Oct
16

How To: Change Your Engine Oil

Posted by kenchill. Categories Automotive, How-to

It’s time to change to engine oil for my trusty Kancil as it has reached 5000km since the last oil change. The whole process was done by kumbang and pictures were taken by ah_mei. Words by kenchill.

You can save the RM15 off the labor costs and take some time to know your engine! All you need for a car service (or rather engine oil change) is just a new bottle of engine oil (Shell, Castrol, choose whatever that suits your taste and ask the shopkeeper for the suitable SAE rating for your car) and a new oil filter. If you are driving a local car, those items can be gotten at nearly any petrol station or kedai tayar.

The engine oil should cost about RM30 and the oil filter about RM7 for a Perodua Kancil. If your air filter is dirty, change it as well as a dirty air filter might reduce your fuel efficiency by 10%. Dirty air, dirty engine, less efficient, burn more fuel, dirty exhaust. All bad.

You might require some additional tools such as a wrench to unscrew the oil draining nut and also a container to collect the drained engine oil. We had to use a jack to jack up the car as we did not want to do the servicing in the house and the road outside the house was a little bit inclined, making it difficult for us to access the under carriage.

After getting the car up, remove the number plate so that you can access the oil filter. You need to remove the old oil filter as you are going to replace it. Removing the oil filter can be as easy as unscrewing it off the engine block, or in some cases, if it is too tight, you might need a special wrench to wrangle it out.


There it is, the oil filter is the white cylindrical object

After you have removed the oil filter, it’s time to drain the old engine oil out. You need to find the drainage nut and unscrew it. The moment you unscrew it and remove the nut, the oil will drip out, so prepare a container below it. You do not want black engine oil all over the floor.

Comparison between new and used oil filter

While the oil is draining, you can use the time to install the new oil filter back into the engine. Just angle it correctly and screw it into place tightly. You can replace your number plate after that.

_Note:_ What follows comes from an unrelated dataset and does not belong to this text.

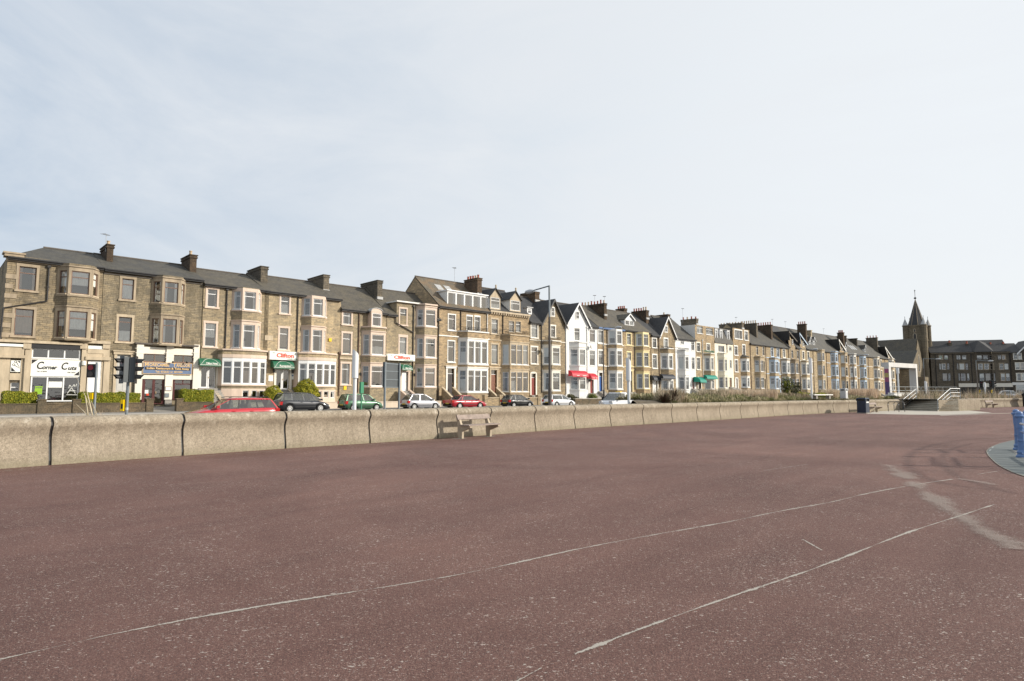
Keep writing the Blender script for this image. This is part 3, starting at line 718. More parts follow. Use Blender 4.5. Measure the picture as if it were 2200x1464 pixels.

Once all the old engine oil has been drained out, remove the container and screw the drainage nut back on. If you do not screw the nut back on, your new engine oil will just flow out from the bottom of your car. So, once you screw the nut back on, you can pour the new engine oil into your engine. Just remove the big black cap on the engine with the word OIL on it and start pouring. You can make things easier by using a funnel.


Engine oil dipper

After the new engine oil has settled down, you might want to double check the engine oil level. You can do this by pulling out the engine oil dipper, cleaning the tip, then putting it back into the engine again and pulling it out again (uggh, confused?). If this is your first time checking oil levels, you might want to squint a bit to see where the engine oil is. It should be just slightly below the F (full) mark. As you can see from the picture above, my engine oil level is just about 80% full, which is just fine.

While the bonnet is still open, check that your water and coolant levels are good. You can just refill them with regular water from the garden hose, but make sure not to go over the FULL mark. If you want, you can get some coolant (it will be green or blue in color) from the hardware shop and fill it in as well, but water will do fine.

Finally, note down the mileage of your car so that you know when to change your engine oil again in the future.

By the way, I do not hold any responsibility if in any case your servicing goes awry. Perform at your own risk (it’s not that risky anyway). Good luck! Learn to love your car and it will love you back!

 


8 Responses to “How To: Change Your Engine Oil”

  1. supaa_dry - October 20, 2008 / 12:48 am

    hahah checkout his “safety boots”.. damn safe wor haha

     
  2. ah_mei - October 20, 2008 / 10:29 pm

    hmm I wonder what kenchill use before he changed to engine oil.. cooking oil? :P

     
  3. Engine Guy - October 22, 2008 / 9:03 am

    we need to freaking figure out a way to recycle that oil and start making gas out of it for like $1/barrel!!

     
  4. stanley ho - March 25, 2010 / 9:00 pm

    lots of fake engine oil and transmission oil in the market, bottle looks exactly the same,some even perform the same except its fake like vcd fakes. .so be careful where and what u buy and good luck..safer to buy engine oil from petrol station !

     
  5. hafiz amin - April 26, 2010 / 12:48 pm

    safety boots

     
  6. Spencer - September 16, 2010 / 3:42 pm

    Changing engine oils should also be given extra care. It’s nice that Kancil posted this, to guide people on how to change their oils correctly, but, you should also take note of the footwear, is it safe or not? What if some parts of the car would slip off and it will drop on your feet? Oh, that would be a very painful experience.

     
  7. kenchill - September 17, 2010 / 7:46 pm

    Spencer:

    Oops, didn’t take note of the footwear, but thanks for highlighting that!

     
  8. Melvin - May 10, 2011 / 2:15 pm

    May i know the spanar’s size of the engine drainage nut?